The Former Traveling Spotlight

The tales of a "30" something gay former stand-up comic living in NYC who is searching for his soul mate or soul...which ever comes first.





Friday, November 03, 2006

Anonymous Scenes

As I walked through the doors, I realized this was the first time in years I had entered a public school and it wasn't an election day. The halls were that gray green color that was so popular in the 70's. I never would have gone there, but was asked by a friend, so I tagged along. We reached the last room on the left side of the hallway, and opened the doors to enter.

Walking through the doors, a hazy cloud of cigarette smoke hovered in the air illuminated by the cheap fluorescent lighting that is standard in all public schools. Within two steps of entering the room, you could smell coffee. Very strong coffee and in the center of the room a circle of chairs had been set up. My friend and I took our seats as the group was about to begin.

"Hello. My name is *****, and I'm an Alcoholic."


Thus began my friend's journey into sobriety. I used to think I understood what it was like for him, and thought I could sympathize with him on the plights he was undertaking, but in reality, I had no clue. Until last night.

Being that I'm still on a liquid diet, I've not been drinking alcohol, and for the most part I don't miss it. At least not as much as I miss a good burger with blue cheese and bacon, a side baked potato with butter, sour cream and chives, a tossed Greek salad with feta cheese, and an entire apple pie for dessert. No...I don't miss food...I mean alcohol at all. However things are very differently when you are the sober one.

Take last night, where I went bowling with a group of great guys. One of the three lanes we reserved was not working properly, so we didn't start until an hour later than expected. Therefore the group I was with began drinking while waiting to start, without food. As the pitchers of beer and wine flowed, the slurring began. At first it was amusing, but eventually something strange happened.

Once when I was college and on a camping trip, I got stoned with some of the people, and then joined the main group around the fire. Eight of the 20 of us were high as a kite. One of the sober people cracked a joke about the potatoes cooking in the fire, and I cracked a joke back. I thought it had been an immediate joke back, but found out later, I made a responsive joke after about 30 minutes (it took me that long to think it up), when the conversation had completely changed.
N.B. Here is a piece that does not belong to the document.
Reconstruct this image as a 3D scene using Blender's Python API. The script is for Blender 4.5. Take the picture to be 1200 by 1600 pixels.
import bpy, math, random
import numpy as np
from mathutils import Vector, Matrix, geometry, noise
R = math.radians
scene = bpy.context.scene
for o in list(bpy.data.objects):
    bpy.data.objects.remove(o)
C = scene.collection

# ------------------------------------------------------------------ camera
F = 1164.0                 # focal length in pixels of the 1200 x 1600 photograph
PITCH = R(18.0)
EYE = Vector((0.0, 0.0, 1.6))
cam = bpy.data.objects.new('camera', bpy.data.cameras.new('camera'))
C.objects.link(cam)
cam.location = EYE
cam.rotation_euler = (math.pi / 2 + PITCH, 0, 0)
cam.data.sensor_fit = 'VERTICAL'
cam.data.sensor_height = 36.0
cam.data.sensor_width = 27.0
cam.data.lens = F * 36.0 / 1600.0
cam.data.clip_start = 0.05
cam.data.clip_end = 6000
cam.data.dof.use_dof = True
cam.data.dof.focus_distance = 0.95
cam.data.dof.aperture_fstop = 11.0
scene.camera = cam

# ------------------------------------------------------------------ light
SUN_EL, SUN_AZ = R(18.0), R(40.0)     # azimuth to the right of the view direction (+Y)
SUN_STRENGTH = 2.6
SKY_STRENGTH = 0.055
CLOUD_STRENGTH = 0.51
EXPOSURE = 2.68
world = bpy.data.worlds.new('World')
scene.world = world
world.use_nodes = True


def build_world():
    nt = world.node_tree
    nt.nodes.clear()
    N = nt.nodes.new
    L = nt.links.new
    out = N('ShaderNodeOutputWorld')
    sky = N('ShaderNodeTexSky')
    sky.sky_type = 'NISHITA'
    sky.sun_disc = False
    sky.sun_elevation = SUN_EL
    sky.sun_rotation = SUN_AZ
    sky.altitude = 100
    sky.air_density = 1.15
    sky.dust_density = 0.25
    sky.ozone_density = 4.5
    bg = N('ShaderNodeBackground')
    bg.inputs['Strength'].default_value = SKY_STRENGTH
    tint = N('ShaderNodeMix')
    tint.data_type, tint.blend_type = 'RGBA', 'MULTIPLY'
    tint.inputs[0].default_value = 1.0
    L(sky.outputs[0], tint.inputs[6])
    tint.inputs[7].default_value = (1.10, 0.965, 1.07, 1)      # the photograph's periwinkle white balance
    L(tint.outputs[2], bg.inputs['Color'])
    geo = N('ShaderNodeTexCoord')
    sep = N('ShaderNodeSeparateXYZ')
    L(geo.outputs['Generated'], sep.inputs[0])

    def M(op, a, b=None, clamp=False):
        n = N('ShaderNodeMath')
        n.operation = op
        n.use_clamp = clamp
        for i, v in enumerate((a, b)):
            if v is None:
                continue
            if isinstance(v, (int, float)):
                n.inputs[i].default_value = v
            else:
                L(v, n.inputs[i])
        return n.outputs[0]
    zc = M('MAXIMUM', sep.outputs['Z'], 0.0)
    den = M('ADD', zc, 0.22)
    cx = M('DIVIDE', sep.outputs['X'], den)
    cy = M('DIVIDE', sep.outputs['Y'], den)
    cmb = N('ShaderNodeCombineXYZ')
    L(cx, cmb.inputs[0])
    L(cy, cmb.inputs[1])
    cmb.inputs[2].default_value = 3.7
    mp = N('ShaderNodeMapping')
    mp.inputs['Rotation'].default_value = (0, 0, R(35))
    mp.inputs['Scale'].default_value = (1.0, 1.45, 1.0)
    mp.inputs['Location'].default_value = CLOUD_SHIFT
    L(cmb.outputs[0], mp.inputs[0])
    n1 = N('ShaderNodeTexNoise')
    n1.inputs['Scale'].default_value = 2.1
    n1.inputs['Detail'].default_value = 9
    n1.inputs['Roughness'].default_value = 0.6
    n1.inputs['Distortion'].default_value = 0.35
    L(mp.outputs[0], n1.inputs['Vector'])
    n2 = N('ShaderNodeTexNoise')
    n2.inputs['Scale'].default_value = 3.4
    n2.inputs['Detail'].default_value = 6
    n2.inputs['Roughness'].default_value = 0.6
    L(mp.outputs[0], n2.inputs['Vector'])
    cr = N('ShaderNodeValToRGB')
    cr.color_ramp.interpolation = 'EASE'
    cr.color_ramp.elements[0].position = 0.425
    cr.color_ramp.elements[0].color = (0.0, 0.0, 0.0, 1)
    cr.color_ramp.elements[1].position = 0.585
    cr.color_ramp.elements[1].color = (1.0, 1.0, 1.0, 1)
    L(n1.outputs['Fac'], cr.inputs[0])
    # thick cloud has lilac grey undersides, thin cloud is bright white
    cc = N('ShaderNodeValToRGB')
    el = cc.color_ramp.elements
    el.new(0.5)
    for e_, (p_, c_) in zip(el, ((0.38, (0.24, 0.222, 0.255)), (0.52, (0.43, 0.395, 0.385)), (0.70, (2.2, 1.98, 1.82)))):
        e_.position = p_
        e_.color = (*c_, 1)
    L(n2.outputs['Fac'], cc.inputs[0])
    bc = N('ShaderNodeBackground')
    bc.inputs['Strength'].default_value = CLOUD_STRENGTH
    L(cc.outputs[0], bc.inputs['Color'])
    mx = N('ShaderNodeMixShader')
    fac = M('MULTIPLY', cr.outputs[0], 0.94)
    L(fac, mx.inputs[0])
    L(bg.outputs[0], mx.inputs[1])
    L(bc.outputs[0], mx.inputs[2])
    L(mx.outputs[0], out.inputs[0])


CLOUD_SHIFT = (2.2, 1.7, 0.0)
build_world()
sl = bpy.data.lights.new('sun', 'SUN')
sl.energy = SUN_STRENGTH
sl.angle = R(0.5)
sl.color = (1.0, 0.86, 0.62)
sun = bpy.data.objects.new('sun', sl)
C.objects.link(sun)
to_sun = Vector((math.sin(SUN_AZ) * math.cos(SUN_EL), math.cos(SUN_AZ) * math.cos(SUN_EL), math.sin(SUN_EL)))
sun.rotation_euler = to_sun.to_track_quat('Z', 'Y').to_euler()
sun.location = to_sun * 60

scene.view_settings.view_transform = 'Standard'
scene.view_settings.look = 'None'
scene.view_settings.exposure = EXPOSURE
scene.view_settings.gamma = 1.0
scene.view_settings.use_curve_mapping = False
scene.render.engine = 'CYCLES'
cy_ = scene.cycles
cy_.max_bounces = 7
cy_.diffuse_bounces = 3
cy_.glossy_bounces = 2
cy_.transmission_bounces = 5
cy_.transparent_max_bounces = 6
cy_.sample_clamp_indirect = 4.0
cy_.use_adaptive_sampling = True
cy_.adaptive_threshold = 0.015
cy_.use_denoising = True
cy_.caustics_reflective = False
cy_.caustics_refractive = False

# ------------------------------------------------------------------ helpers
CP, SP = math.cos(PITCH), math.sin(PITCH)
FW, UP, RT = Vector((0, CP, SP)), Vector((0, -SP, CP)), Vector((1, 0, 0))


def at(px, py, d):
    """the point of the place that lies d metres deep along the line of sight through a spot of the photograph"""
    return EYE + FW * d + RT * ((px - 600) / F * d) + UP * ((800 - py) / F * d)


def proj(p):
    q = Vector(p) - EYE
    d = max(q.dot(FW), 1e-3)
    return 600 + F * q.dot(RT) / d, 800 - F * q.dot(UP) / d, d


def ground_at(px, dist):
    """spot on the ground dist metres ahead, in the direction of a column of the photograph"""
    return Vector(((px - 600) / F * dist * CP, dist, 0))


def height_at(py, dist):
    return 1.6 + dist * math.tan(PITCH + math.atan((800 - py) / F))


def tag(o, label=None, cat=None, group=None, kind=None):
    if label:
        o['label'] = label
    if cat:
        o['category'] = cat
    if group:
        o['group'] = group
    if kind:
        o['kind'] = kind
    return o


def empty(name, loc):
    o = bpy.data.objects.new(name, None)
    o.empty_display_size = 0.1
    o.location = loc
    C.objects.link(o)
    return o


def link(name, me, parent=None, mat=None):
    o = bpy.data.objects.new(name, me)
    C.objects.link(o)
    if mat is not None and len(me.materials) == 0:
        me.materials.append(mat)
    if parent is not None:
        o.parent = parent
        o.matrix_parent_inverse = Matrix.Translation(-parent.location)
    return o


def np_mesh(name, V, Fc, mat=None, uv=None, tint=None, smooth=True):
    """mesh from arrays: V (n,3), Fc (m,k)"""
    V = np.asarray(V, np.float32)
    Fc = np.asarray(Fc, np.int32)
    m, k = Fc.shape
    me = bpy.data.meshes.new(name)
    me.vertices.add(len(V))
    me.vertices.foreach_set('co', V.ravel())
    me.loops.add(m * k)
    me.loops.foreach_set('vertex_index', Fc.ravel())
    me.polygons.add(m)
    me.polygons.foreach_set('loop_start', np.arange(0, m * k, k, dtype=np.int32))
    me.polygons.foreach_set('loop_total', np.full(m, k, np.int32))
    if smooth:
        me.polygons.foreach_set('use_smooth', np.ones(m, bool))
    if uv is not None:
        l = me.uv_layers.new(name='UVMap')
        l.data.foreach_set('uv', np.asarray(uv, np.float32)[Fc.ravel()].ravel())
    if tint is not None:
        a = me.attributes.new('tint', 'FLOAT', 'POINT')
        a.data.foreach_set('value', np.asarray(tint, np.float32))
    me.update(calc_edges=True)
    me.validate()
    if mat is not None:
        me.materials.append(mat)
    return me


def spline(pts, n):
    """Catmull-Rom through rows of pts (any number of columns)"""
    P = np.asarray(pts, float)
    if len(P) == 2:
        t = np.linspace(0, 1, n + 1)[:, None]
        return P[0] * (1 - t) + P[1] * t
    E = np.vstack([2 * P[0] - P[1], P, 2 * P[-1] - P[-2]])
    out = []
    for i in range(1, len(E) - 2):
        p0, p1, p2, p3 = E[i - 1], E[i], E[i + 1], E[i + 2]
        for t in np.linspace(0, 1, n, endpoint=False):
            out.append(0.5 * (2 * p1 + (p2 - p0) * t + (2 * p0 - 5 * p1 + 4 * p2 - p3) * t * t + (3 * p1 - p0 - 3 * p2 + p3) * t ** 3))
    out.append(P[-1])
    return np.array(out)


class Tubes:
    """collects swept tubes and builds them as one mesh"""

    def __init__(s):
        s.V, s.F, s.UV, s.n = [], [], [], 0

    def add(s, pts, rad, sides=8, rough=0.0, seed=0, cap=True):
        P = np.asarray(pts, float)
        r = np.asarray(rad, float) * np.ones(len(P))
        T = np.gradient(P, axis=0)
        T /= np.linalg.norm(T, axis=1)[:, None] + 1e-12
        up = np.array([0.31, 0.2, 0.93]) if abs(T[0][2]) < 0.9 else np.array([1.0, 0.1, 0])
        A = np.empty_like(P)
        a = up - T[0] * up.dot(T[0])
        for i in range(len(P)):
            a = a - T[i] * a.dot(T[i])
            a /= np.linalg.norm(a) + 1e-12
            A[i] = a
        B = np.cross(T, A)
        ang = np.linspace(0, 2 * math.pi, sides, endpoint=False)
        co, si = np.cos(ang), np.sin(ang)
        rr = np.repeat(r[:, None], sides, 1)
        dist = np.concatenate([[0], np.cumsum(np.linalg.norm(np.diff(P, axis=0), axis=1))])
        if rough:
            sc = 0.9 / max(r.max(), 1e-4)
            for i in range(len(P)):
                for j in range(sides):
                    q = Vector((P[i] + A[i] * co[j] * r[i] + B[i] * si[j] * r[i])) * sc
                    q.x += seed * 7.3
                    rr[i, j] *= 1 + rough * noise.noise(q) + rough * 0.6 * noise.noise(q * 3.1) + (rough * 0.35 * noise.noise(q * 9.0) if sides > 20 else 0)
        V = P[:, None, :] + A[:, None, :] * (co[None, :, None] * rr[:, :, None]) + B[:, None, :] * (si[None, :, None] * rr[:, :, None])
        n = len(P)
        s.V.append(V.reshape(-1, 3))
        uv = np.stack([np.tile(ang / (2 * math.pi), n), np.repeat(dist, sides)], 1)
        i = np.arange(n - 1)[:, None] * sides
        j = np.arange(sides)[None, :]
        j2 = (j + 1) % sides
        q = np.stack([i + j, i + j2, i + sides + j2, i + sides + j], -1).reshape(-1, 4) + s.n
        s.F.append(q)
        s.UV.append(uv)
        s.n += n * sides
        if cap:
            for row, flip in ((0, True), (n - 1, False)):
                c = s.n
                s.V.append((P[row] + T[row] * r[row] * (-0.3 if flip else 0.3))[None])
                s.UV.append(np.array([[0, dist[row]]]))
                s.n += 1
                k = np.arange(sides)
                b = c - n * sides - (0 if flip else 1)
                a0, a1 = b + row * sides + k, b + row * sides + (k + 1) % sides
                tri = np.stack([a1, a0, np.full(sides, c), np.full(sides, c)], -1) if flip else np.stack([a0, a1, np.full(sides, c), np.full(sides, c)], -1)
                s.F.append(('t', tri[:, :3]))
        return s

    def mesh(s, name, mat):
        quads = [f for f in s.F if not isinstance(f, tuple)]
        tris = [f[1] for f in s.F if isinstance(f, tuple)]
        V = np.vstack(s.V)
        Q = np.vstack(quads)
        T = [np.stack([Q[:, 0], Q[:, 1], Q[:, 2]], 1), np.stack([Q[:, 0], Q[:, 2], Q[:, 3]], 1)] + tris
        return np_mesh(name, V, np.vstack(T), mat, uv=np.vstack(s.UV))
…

The only people who got my joke were the 8 high people. The sober ones all looked at me strangely.

Yesterday, while in the middle of the 5th frame of the game, a player looked at me and said "That was so funny!" I had no clue what he was talking about, so I did what any good bartender would do. I agreed with him and smiled. As usual, it works. By the time we reached the 8th frame, the game was taking on the length of an epic novel, with scores of a preschool class. Still, I was having fun, although I was confused by most of the other's conversations.

I have another friend who's been sober for well over 10 years now, and he's said that he doesn't like to hang out with friends in bars as it becomes such a turn off. I understand where he's coming from, but as gay men, we've got one major thing against us. The majority of our social support network is done primarily in the bars. All of the sporting teams have recruiting events in the bars and taverns, the running group has social nights at the different bars, and most of the bars support the teams financially. Where do the sober queers go on a Friday night, if not to a bar?

Back in Cleveland, the friends of "Bill" would all hang out at the same restaurant after the meetings, slurping down coffee like it was a bottle of single malt. Yet, some of them would go to the local bar after the meeting, as a way of socializing with other gay men. It's the equivalent of putting a plate of food in front of me right now.

I've got nothing against gay bars (and in fact I like drinking, and look forward to having wine with that fore mentioned burger, potato, salad, and pie), but maybe the time has come for gay men and lesbians to find other alternatives to socializing. Either that, or there is going to be a lot more people making friends with "Bill".